■ Data excerpt ■
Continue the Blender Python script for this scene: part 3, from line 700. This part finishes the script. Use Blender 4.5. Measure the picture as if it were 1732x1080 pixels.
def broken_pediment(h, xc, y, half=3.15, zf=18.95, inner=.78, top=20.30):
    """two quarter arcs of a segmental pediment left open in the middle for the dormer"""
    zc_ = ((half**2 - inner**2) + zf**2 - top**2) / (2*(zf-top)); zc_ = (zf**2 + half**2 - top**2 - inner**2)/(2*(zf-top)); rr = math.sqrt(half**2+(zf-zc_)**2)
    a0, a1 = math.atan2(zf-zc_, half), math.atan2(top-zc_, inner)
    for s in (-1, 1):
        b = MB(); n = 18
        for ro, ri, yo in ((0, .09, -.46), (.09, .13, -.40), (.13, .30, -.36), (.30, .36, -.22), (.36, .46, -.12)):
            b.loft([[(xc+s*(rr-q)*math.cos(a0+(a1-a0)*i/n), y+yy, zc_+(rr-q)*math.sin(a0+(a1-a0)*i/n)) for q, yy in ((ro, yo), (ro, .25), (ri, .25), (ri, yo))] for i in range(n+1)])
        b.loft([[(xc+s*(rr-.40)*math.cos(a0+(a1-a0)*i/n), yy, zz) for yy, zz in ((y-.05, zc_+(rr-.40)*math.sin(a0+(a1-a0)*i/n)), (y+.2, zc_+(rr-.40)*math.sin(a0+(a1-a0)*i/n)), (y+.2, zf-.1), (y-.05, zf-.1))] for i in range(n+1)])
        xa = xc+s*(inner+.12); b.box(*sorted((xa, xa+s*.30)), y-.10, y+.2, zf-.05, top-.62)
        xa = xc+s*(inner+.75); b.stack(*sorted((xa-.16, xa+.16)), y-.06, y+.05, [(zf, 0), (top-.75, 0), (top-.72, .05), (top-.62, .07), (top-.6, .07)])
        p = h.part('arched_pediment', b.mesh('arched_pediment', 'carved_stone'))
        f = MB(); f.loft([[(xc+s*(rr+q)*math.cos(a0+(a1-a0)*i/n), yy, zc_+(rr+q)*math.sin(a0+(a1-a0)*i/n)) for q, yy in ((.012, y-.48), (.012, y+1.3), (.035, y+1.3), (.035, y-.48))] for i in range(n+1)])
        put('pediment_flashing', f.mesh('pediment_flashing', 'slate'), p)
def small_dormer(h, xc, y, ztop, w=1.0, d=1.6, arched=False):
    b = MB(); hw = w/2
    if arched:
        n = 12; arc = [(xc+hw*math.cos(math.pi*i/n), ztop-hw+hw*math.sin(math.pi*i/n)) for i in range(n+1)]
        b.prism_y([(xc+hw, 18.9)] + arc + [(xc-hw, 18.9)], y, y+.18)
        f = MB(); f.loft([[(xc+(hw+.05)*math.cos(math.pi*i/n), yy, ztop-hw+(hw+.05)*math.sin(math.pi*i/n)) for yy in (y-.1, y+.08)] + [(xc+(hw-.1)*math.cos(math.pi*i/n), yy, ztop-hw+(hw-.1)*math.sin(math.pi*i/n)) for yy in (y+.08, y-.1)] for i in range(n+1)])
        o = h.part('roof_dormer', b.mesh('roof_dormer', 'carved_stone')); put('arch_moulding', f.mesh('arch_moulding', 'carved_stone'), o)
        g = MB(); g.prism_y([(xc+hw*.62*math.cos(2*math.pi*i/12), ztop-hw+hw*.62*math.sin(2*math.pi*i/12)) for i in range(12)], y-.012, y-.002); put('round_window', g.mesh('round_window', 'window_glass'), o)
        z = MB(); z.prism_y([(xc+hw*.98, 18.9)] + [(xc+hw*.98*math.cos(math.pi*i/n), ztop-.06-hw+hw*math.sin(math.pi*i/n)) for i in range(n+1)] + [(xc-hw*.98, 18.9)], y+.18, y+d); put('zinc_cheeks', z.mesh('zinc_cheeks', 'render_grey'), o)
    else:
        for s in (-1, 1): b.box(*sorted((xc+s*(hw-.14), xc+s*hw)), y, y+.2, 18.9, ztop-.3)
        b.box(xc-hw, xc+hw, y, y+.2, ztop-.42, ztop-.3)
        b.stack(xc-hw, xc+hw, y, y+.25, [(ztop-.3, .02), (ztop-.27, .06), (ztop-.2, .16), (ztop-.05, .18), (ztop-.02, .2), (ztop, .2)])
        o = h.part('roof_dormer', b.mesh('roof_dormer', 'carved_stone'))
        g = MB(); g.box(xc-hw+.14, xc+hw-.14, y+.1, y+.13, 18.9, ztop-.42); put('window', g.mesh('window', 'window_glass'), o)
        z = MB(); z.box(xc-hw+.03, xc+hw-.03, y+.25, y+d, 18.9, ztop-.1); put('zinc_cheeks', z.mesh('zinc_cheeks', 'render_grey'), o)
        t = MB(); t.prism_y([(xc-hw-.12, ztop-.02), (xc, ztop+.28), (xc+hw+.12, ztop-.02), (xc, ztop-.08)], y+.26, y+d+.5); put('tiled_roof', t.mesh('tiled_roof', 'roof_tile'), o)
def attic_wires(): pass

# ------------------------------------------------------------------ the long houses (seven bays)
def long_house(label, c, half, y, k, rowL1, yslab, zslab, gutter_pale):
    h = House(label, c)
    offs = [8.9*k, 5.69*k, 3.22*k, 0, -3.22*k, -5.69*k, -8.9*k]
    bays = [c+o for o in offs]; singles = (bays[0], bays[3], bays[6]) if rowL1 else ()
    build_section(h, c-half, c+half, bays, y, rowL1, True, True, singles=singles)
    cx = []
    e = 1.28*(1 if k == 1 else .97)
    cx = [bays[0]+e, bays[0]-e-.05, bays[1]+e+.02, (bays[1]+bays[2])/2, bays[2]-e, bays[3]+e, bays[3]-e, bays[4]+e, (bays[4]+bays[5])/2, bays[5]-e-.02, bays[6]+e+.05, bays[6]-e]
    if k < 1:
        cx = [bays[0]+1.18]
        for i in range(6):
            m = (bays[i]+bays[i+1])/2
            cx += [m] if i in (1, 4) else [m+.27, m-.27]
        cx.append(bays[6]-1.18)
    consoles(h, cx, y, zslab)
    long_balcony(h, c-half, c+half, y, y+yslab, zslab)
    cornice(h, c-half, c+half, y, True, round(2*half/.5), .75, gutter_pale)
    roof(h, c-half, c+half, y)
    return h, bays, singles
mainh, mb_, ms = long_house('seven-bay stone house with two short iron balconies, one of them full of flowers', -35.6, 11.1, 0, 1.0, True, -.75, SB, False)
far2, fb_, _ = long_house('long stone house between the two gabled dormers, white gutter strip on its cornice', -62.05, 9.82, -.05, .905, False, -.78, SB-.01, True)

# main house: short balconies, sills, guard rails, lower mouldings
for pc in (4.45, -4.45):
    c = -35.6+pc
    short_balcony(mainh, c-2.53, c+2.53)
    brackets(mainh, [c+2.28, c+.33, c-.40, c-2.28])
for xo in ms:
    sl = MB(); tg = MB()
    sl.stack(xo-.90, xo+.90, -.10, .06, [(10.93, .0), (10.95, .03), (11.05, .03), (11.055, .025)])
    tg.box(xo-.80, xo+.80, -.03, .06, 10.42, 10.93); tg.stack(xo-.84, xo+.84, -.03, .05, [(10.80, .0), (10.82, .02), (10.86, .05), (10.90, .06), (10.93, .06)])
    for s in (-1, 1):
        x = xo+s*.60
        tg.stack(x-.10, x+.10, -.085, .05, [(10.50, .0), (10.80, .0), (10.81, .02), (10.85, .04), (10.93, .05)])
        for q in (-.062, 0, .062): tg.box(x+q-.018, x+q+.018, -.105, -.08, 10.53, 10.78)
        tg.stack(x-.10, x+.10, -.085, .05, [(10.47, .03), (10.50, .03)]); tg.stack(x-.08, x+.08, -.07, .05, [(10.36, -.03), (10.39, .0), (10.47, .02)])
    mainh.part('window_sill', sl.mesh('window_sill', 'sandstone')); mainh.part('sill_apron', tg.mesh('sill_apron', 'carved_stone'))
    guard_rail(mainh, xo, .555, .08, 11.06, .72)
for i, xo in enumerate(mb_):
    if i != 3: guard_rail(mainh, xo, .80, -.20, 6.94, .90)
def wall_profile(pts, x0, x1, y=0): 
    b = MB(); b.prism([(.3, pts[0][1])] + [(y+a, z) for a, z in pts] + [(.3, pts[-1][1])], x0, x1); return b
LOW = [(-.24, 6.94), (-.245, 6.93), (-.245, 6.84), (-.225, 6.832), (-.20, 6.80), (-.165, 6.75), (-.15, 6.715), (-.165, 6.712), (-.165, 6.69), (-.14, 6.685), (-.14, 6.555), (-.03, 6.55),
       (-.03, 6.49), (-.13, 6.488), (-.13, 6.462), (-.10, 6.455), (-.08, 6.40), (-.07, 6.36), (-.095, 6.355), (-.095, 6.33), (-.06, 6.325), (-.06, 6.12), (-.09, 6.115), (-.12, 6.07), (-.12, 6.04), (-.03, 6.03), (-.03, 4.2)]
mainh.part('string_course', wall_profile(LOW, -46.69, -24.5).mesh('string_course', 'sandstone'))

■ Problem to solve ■
Search the data for the word "part" and copy each line where it appears.

■ Exercise response ■
Continue the Blender Python script for this scene: part 3, from line 700. This part finishes the script. Use Blender 4.5. Measure the picture as if it were 1732x1080 pixels.
        p = h.part('arched_pediment', b.mesh('arched_pediment', 'carved_stone'))
        o = h.part('roof_dormer', b.mesh('roof_dormer', 'carved_stone')); put('arch_moulding', f.mesh('arch_moulding', 'carved_stone'), o)
        o = h.part('roof_dormer', b.mesh('roof_dormer', 'carved_stone'))
    mainh.part('window_sill', sl.mesh('window_sill', 'sandstone')); mainh.part('sill_apron', tg.mesh('sill_apron', 'carved_stone'))
mainh.part('string_course', wall_profile(LOW, -46.69, -24.5).mesh('string_course', 'sandstone'))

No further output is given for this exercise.